◆ AIM OF THE EXERCISE: Pick every line from the data that holds the word "wide".

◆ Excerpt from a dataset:
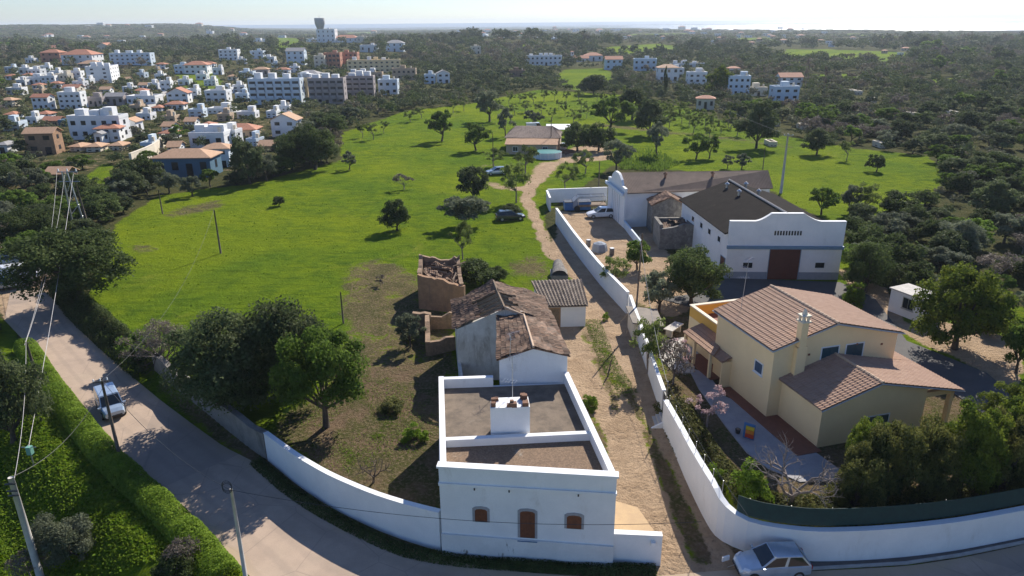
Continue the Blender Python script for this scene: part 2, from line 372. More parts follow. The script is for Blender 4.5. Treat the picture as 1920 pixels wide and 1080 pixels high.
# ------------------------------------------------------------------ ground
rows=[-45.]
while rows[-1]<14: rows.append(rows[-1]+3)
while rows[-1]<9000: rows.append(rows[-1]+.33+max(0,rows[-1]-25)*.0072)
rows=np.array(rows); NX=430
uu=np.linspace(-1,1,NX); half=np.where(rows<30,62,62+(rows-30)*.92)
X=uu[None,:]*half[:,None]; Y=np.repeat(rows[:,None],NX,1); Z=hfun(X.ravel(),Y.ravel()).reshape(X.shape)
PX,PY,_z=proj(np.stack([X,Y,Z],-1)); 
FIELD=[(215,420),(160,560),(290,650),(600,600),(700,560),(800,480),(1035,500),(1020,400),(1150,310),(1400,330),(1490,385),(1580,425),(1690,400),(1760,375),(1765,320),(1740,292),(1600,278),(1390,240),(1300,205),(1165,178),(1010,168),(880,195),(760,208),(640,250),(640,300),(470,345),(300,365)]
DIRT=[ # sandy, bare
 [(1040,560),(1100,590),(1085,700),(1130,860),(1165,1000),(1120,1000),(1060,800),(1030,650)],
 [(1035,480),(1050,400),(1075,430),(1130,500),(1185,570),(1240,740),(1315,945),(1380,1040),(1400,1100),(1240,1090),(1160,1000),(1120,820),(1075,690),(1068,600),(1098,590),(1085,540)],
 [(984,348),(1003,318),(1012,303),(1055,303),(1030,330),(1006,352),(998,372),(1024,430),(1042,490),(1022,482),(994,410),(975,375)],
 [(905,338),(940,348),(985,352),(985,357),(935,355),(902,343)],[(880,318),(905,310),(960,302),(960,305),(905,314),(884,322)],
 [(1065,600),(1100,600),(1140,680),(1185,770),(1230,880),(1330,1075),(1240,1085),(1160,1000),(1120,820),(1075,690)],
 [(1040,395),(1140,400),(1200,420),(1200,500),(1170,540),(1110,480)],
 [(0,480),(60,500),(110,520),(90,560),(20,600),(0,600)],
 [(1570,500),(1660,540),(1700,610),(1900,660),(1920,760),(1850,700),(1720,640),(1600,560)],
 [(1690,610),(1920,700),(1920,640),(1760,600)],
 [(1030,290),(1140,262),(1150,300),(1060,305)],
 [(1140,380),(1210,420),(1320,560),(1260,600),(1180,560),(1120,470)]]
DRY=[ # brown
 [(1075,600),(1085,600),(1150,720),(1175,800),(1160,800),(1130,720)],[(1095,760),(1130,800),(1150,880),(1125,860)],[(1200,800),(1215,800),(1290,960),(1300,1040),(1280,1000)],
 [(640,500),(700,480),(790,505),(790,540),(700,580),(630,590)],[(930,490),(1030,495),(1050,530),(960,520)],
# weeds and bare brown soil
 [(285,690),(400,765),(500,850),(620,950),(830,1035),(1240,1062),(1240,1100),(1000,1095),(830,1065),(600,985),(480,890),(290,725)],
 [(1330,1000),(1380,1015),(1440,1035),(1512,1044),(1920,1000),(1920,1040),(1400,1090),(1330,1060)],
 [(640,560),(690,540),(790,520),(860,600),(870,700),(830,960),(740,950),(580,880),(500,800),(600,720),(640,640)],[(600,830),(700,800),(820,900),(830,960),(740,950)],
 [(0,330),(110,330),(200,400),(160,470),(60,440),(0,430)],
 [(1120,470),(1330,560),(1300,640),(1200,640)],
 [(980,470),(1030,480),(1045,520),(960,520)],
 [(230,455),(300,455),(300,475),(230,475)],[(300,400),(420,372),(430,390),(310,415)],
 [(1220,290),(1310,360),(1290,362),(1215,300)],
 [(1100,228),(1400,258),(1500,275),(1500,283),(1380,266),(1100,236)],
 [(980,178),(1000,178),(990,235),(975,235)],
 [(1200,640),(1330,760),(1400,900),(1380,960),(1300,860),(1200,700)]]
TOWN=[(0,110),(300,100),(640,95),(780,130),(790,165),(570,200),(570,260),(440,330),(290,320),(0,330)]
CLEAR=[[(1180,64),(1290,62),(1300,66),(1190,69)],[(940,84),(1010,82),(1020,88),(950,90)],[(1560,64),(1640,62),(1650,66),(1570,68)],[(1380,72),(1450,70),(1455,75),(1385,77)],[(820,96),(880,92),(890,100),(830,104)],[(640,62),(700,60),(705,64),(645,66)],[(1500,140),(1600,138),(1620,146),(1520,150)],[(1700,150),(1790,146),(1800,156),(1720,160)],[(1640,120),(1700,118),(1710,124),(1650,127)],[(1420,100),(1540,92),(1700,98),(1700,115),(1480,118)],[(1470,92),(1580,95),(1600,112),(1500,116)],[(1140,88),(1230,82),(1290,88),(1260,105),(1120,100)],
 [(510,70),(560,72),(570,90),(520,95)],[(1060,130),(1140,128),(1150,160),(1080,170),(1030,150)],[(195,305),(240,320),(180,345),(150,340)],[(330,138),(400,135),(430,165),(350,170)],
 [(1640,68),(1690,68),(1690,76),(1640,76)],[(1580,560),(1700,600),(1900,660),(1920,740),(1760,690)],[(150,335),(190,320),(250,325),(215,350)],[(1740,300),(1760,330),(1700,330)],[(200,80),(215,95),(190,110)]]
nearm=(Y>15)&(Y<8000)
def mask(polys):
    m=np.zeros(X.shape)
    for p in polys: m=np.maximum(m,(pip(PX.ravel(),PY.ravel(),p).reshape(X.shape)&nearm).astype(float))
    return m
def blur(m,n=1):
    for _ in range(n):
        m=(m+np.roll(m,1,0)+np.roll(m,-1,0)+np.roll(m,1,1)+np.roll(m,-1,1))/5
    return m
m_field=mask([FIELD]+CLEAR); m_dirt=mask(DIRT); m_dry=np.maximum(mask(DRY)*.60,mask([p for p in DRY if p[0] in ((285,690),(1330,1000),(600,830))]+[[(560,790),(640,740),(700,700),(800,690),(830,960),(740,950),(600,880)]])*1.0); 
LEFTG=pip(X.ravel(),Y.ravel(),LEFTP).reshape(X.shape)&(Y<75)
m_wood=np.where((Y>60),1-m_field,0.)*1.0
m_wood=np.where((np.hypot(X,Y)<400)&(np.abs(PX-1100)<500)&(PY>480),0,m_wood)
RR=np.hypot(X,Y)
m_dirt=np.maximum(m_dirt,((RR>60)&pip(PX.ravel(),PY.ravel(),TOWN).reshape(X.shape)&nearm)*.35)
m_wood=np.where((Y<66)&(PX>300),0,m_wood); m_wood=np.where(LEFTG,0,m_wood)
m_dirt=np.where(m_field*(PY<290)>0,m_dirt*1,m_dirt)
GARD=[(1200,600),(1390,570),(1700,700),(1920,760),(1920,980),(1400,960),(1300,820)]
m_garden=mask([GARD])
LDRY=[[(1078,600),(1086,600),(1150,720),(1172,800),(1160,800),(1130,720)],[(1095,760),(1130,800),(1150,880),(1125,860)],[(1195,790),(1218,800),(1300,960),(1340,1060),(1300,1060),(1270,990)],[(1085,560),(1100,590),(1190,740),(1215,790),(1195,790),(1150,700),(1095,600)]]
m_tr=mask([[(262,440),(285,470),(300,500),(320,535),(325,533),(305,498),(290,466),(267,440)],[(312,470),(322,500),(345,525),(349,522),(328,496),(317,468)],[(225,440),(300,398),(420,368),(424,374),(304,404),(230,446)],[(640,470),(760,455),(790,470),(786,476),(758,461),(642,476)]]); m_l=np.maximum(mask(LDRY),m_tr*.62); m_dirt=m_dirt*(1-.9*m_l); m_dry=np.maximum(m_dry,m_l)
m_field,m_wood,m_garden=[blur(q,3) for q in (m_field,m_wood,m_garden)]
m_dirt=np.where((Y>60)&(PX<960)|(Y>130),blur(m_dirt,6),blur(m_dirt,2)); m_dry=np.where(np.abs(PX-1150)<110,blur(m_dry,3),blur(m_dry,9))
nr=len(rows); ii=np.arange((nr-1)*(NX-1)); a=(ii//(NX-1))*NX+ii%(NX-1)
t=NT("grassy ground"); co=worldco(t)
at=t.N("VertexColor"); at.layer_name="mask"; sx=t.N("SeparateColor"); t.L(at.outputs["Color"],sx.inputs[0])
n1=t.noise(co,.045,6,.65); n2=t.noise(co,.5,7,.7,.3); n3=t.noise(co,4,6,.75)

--

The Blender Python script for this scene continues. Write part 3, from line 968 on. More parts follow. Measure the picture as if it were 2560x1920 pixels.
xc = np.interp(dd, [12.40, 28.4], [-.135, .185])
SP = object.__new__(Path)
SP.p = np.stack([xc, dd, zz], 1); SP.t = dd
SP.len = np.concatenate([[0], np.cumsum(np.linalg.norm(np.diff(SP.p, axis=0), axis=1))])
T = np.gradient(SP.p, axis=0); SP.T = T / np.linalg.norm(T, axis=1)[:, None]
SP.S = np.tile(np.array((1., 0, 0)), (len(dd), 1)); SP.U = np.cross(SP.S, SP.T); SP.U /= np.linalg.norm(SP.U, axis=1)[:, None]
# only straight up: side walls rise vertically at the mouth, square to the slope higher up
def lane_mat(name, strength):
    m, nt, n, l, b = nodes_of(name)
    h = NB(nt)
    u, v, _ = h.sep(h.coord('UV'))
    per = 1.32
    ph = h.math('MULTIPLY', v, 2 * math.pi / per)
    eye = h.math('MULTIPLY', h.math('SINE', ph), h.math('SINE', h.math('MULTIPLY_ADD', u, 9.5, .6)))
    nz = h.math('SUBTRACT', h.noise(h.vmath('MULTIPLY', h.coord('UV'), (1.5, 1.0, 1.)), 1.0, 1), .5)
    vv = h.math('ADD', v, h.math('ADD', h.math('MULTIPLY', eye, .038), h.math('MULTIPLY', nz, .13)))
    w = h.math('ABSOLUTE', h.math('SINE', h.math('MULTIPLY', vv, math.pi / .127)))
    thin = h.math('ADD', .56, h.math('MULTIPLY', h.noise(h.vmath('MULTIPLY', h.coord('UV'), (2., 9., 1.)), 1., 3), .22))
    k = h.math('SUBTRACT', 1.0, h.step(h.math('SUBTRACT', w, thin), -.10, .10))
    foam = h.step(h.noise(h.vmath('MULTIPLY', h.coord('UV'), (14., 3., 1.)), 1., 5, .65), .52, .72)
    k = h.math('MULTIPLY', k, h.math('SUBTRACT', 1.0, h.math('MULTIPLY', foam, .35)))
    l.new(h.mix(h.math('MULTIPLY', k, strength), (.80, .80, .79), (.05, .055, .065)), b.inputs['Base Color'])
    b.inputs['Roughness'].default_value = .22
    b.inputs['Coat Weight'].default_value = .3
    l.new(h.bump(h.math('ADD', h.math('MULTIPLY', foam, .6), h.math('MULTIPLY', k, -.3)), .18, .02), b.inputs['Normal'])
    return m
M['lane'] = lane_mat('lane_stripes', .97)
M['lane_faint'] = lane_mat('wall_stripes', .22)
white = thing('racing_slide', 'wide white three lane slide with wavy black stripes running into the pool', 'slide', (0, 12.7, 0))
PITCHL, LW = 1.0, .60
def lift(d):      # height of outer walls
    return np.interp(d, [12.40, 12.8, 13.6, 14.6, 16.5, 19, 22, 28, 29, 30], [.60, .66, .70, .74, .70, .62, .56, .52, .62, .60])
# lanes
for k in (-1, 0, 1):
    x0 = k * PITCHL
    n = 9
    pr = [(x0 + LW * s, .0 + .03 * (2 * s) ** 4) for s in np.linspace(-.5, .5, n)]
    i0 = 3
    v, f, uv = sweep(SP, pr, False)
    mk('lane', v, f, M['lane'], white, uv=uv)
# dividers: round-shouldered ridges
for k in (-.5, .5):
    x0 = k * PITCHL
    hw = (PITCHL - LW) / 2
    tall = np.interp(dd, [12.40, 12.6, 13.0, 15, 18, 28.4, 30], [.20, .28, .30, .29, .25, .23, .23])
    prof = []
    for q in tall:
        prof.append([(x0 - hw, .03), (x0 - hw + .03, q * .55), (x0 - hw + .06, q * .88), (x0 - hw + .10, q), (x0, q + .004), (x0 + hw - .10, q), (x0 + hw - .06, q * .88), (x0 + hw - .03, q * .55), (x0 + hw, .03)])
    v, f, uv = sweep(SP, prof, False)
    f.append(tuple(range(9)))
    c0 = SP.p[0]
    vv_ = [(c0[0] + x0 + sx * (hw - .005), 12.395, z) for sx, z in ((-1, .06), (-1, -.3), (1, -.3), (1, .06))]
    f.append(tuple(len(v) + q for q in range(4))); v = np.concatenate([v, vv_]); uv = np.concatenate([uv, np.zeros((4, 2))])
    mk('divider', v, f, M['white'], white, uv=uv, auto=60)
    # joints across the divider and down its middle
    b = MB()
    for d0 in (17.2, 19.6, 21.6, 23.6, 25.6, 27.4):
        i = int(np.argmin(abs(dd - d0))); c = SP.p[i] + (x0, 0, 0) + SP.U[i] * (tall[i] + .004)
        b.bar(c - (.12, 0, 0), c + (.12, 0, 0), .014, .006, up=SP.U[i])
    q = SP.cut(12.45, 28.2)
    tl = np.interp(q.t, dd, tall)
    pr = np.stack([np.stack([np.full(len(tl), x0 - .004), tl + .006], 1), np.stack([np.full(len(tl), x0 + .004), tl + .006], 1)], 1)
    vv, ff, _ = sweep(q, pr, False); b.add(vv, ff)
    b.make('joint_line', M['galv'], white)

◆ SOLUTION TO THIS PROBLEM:
Continue the Blender Python script for this scene: part 2, from line 372. More parts follow. The script is for Blender 4.5. Treat the picture as 1920 pixels wide and 1080 pixels high.
white = thing('racing_slide', 'wide white three lane slide with wavy black stripes running into the pool', 'slide', (0, 12.7, 0))